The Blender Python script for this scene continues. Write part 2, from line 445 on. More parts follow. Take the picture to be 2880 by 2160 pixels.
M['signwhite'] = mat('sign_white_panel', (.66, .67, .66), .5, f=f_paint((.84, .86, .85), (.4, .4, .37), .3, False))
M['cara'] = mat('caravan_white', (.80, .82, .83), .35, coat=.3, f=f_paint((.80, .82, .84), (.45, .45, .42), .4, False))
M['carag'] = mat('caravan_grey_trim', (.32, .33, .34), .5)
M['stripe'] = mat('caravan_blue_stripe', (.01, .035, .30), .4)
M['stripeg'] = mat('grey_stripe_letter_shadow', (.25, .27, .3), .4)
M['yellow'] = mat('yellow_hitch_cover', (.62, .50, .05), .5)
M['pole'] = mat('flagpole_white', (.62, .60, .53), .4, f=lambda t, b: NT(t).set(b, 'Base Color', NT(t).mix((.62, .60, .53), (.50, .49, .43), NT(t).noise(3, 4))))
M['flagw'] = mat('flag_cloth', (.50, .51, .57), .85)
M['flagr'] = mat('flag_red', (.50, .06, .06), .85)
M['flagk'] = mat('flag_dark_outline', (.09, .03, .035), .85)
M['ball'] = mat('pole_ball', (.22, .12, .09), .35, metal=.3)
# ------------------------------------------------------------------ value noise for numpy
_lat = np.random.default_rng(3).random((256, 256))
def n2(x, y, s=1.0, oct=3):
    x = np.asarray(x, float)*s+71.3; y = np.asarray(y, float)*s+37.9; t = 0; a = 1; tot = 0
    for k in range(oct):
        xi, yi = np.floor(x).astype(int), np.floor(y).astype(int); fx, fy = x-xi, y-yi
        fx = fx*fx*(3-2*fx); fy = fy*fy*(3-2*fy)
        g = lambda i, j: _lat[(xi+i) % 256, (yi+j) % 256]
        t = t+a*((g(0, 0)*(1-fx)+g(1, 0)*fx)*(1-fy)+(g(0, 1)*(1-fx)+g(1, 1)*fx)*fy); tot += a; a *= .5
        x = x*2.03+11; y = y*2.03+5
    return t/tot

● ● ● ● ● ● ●

Word for word, quote all of the data above.

Complete answer:
The Blender Python script for this scene continues. Write part 2, from line 445 on. More parts follow. Take the picture to be 2880 by 2160 pixels.
M['signwhite'] = mat('sign_white_panel', (.66, .67, .66), .5, f=f_paint((.84, .86, .85), (.4, .4, .37), .3, False))
M['cara'] = mat('caravan_white', (.80, .82, .83), .35, coat=.3, f=f_paint((.80, .82, .84), (.45, .45, .42), .4, False))
M['carag'] = mat('caravan_grey_trim', (.32, .33, .34), .5)
M['stripe'] = mat('caravan_blue_stripe', (.01, .035, .30), .4)
M['stripeg'] = mat('grey_stripe_letter_shadow', (.25, .27, .3), .4)
M['yellow'] = mat('yellow_hitch_cover', (.62, .50, .05), .5)
M['pole'] = mat('flagpole_white', (.62, .60, .53), .4, f=lambda t, b: NT(t).set(b, 'Base Color', NT(t).mix((.62, .60, .53), (.50, .49, .43), NT(t).noise(3, 4))))
M['flagw'] = mat('flag_cloth', (.50, .51, .57), .85)
M['flagr'] = mat('flag_red', (.50, .06, .06), .85)
M['flagk'] = mat('flag_dark_outline', (.09, .03, .035), .85)
M['ball'] = mat('pole_ball', (.22, .12, .09), .35, metal=.3)
# ------------------------------------------------------------------ value noise for numpy
_lat = np.random.default_rng(3).random((256, 256))
def n2(x, y, s=1.0, oct=3):
    x = np.asarray(x, float)*s+71.3; y = np.asarray(y, float)*s+37.9; t = 0; a = 1; tot = 0
    for k in range(oct):
        xi, yi = np.floor(x).astype(int), np.floor(y).astype(int); fx, fy = x-xi, y-yi
        fx = fx*fx*(3-2*fx); fy = fy*fy*(3-2*fy)
        g = lambda i, j: _lat[(xi+i) % 256, (yi+j) % 256]
        t = t+a*((g(0, 0)*(1-fx)+g(1, 0)*fx)*(1-fy)+(g(0, 1)*(1-fx)+g(1, 1)*fx)*fy); tot += a; a *= .5
        x = x*2.03+11; y = y*2.03+5
    return t/tot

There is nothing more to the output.